──────── SUPPLIED MATERIAL ────────
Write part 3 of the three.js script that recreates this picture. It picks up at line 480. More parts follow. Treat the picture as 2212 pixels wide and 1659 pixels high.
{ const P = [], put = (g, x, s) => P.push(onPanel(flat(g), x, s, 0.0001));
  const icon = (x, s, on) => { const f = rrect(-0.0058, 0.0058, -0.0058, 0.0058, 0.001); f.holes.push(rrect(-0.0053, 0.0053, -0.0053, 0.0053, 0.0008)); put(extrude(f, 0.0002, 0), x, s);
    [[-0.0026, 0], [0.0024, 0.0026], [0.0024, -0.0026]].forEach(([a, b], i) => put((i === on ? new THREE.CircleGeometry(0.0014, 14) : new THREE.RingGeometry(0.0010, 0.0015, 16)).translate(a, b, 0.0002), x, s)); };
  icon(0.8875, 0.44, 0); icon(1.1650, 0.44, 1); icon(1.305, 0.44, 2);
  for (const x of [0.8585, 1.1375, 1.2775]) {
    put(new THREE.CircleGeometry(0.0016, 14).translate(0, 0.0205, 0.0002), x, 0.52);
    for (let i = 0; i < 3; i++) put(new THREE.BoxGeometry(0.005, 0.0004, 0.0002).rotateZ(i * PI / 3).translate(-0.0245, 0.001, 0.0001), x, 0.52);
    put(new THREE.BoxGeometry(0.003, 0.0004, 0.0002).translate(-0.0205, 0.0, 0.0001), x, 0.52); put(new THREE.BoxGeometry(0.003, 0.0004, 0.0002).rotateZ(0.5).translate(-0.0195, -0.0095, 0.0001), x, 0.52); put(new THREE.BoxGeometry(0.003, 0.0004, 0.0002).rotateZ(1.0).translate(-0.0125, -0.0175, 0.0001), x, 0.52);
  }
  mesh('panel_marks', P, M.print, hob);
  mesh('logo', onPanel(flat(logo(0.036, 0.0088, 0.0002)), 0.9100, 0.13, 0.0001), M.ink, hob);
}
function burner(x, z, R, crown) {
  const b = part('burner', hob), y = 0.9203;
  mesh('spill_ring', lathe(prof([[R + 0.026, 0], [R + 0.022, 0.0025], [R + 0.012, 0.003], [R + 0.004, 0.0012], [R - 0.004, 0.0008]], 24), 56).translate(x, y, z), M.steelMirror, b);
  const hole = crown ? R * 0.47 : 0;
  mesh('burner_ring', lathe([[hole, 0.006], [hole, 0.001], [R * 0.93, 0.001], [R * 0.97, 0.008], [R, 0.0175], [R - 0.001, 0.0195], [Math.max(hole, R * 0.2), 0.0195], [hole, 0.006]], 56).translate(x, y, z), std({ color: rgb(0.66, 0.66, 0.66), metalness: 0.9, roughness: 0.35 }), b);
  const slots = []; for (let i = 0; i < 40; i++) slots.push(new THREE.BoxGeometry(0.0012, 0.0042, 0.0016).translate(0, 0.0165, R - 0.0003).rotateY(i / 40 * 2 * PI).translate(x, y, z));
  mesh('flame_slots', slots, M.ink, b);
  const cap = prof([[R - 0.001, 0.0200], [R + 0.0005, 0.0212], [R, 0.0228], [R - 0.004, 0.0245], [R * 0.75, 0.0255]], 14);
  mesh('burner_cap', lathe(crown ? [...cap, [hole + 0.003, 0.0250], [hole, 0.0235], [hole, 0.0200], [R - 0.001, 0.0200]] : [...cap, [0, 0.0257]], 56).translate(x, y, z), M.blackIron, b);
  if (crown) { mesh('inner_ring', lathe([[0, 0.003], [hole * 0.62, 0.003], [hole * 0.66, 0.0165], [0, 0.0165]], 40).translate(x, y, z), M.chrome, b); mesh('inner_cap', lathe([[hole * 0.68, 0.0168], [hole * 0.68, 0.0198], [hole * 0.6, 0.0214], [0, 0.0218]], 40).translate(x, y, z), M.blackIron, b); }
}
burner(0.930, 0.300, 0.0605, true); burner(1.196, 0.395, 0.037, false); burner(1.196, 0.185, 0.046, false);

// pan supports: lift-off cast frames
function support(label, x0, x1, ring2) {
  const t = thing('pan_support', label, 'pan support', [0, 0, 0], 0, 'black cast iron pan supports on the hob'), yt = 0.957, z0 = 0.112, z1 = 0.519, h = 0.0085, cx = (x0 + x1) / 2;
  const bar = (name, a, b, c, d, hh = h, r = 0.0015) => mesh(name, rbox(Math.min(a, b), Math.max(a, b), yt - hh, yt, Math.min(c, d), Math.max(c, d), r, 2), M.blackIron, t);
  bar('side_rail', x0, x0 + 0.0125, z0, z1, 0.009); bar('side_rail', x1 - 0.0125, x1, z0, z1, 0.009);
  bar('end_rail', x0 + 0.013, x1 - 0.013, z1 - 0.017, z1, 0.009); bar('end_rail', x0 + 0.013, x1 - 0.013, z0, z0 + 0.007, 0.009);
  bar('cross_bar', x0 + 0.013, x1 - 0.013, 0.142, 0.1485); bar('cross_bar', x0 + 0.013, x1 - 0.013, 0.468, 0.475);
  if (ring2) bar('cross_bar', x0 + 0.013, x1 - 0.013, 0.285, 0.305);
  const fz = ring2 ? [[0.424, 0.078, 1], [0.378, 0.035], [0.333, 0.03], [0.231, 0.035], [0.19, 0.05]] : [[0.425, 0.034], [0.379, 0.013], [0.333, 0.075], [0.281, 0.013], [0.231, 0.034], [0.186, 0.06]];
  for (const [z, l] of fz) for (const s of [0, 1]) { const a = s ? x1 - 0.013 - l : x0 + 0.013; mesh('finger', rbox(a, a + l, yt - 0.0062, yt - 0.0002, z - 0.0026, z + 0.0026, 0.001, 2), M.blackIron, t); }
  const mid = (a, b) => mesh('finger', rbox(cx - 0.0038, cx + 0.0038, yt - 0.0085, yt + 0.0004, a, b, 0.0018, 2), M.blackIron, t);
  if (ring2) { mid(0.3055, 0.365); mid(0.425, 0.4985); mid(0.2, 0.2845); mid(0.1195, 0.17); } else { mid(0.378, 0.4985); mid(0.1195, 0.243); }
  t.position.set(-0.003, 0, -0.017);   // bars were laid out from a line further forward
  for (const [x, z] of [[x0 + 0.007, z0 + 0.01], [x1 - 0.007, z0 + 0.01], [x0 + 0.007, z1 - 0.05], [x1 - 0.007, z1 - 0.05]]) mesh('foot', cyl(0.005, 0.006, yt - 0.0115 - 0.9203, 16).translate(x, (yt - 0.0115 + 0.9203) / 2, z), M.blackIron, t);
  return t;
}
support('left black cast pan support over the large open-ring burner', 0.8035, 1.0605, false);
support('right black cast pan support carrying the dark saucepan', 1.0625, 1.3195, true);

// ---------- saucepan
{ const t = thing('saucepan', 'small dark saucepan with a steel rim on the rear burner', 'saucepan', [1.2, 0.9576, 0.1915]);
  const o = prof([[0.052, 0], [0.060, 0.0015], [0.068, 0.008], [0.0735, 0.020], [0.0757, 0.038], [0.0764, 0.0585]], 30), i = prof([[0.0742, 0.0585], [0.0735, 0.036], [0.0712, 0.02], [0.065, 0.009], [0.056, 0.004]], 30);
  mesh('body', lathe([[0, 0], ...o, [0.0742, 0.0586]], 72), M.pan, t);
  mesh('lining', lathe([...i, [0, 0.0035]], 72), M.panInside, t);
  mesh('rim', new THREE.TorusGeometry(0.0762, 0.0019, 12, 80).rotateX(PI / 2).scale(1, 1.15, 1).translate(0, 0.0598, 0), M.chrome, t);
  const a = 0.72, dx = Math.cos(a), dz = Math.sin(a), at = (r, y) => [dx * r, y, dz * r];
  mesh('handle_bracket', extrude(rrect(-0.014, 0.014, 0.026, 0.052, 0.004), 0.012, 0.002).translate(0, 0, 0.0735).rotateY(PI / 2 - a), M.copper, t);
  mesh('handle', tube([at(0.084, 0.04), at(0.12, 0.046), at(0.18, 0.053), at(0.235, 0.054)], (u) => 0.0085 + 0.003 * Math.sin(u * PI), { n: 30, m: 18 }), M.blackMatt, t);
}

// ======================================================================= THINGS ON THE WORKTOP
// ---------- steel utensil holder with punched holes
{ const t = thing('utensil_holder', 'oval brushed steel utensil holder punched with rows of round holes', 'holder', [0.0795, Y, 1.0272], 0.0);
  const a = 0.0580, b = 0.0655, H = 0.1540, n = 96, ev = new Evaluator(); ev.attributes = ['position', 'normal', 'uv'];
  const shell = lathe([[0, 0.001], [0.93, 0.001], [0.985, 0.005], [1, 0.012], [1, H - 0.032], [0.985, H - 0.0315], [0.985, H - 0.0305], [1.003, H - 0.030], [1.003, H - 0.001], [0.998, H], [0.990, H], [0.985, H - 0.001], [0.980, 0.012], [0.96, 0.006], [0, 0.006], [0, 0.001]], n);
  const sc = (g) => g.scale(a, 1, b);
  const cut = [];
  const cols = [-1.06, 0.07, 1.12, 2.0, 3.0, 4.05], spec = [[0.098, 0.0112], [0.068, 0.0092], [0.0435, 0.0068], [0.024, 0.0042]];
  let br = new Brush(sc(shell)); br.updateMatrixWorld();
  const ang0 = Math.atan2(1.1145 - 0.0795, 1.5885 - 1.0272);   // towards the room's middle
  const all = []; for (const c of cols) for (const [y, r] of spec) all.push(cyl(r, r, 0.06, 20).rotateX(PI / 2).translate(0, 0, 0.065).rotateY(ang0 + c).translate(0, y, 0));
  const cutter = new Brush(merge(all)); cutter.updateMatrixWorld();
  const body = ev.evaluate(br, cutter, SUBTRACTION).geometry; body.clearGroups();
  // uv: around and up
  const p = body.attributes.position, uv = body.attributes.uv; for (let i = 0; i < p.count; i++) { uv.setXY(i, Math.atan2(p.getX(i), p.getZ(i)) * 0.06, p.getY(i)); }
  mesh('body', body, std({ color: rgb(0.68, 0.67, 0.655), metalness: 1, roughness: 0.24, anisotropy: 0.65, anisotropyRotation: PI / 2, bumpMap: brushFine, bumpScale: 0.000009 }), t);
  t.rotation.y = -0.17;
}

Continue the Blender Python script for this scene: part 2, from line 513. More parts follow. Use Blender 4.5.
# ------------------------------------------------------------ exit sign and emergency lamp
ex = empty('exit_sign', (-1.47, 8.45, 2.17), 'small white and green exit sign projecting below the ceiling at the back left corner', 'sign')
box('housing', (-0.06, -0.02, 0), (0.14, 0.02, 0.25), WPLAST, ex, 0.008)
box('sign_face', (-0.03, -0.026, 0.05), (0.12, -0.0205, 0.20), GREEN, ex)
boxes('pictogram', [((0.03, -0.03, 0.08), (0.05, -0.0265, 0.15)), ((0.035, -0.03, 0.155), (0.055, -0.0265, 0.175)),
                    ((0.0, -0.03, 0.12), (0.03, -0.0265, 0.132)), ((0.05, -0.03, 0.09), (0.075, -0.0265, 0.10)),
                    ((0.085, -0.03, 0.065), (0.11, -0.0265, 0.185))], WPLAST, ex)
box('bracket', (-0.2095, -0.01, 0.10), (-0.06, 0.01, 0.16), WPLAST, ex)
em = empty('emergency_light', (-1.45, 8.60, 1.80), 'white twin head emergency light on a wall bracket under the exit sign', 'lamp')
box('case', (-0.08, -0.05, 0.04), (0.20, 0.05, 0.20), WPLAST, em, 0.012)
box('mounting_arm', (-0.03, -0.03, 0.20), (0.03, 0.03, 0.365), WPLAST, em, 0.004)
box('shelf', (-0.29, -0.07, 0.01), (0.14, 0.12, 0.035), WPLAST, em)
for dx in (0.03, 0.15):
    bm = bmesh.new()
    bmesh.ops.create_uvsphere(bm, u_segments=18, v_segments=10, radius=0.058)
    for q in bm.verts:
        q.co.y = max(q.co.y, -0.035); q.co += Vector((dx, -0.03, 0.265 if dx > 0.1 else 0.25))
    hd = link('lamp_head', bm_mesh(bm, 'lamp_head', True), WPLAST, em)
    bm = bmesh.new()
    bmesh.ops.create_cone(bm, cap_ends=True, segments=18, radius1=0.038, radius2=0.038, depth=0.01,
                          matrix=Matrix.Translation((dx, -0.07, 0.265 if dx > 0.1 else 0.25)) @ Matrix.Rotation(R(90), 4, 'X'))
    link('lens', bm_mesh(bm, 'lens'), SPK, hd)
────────
Nothing but the lines from the one with "Continue the Blender" through the last line should be repeated, each exactly as it stands.

▸ **PROBLEM SOLUTION**
Continue the Blender Python script for this scene: part 2, from line 513. More parts follow. Use Blender 4.5.
# ------------------------------------------------------------ exit sign and emergency lamp
ex = empty('exit_sign', (-1.47, 8.45, 2.17), 'small white and green exit sign projecting below the ceiling at the back left corner', 'sign')
box('housing', (-0.06, -0.02, 0), (0.14, 0.02, 0.25), WPLAST, ex, 0.008)
box('sign_face', (-0.03, -0.026, 0.05), (0.12, -0.0205, 0.20), GREEN, ex)
boxes('pictogram', [((0.03, -0.03, 0.08), (0.05, -0.0265, 0.15)), ((0.035, -0.03, 0.155), (0.055, -0.0265, 0.175)),
                    ((0.0, -0.03, 0.12), (0.03, -0.0265, 0.132)), ((0.05, -0.03, 0.09), (0.075, -0.0265, 0.10)),
                    ((0.085, -0.03, 0.065), (0.11, -0.0265, 0.185))], WPLAST, ex)
box('bracket', (-0.2095, -0.01, 0.10), (-0.06, 0.01, 0.16), WPLAST, ex)
em = empty('emergency_light', (-1.45, 8.60, 1.80), 'white twin head emergency light on a wall bracket under the exit sign', 'lamp')
box('case', (-0.08, -0.05, 0.04), (0.20, 0.05, 0.20), WPLAST, em, 0.012)
box('mounting_arm', (-0.03, -0.03, 0.20), (0.03, 0.03, 0.365), WPLAST, em, 0.004)
box('shelf', (-0.29, -0.07, 0.01), (0.14, 0.12, 0.035), WPLAST, em)
for dx in (0.03, 0.15):
    bm = bmesh.new()
    bmesh.ops.create_uvsphere(bm, u_segments=18, v_segments=10, radius=0.058)
    for q in bm.verts:
        q.co.y = max(q.co.y, -0.035); q.co += Vector((dx, -0.03, 0.265 if dx > 0.1 else 0.25))
    hd = link('lamp_head', bm_mesh(bm, 'lamp_head', True), WPLAST, em)
    bm = bmesh.new()
    bmesh.ops.create_cone(bm, cap_ends=True, segments=18, radius1=0.038, radius2=0.038, depth=0.01,
                          matrix=Matrix.Translation((dx, -0.07, 0.265 if dx > 0.1 else 0.25)) @ Matrix.Rotation(R(90), 4, 'X'))
    link('lens', bm_mesh(bm, 'lens'), SPK, hd)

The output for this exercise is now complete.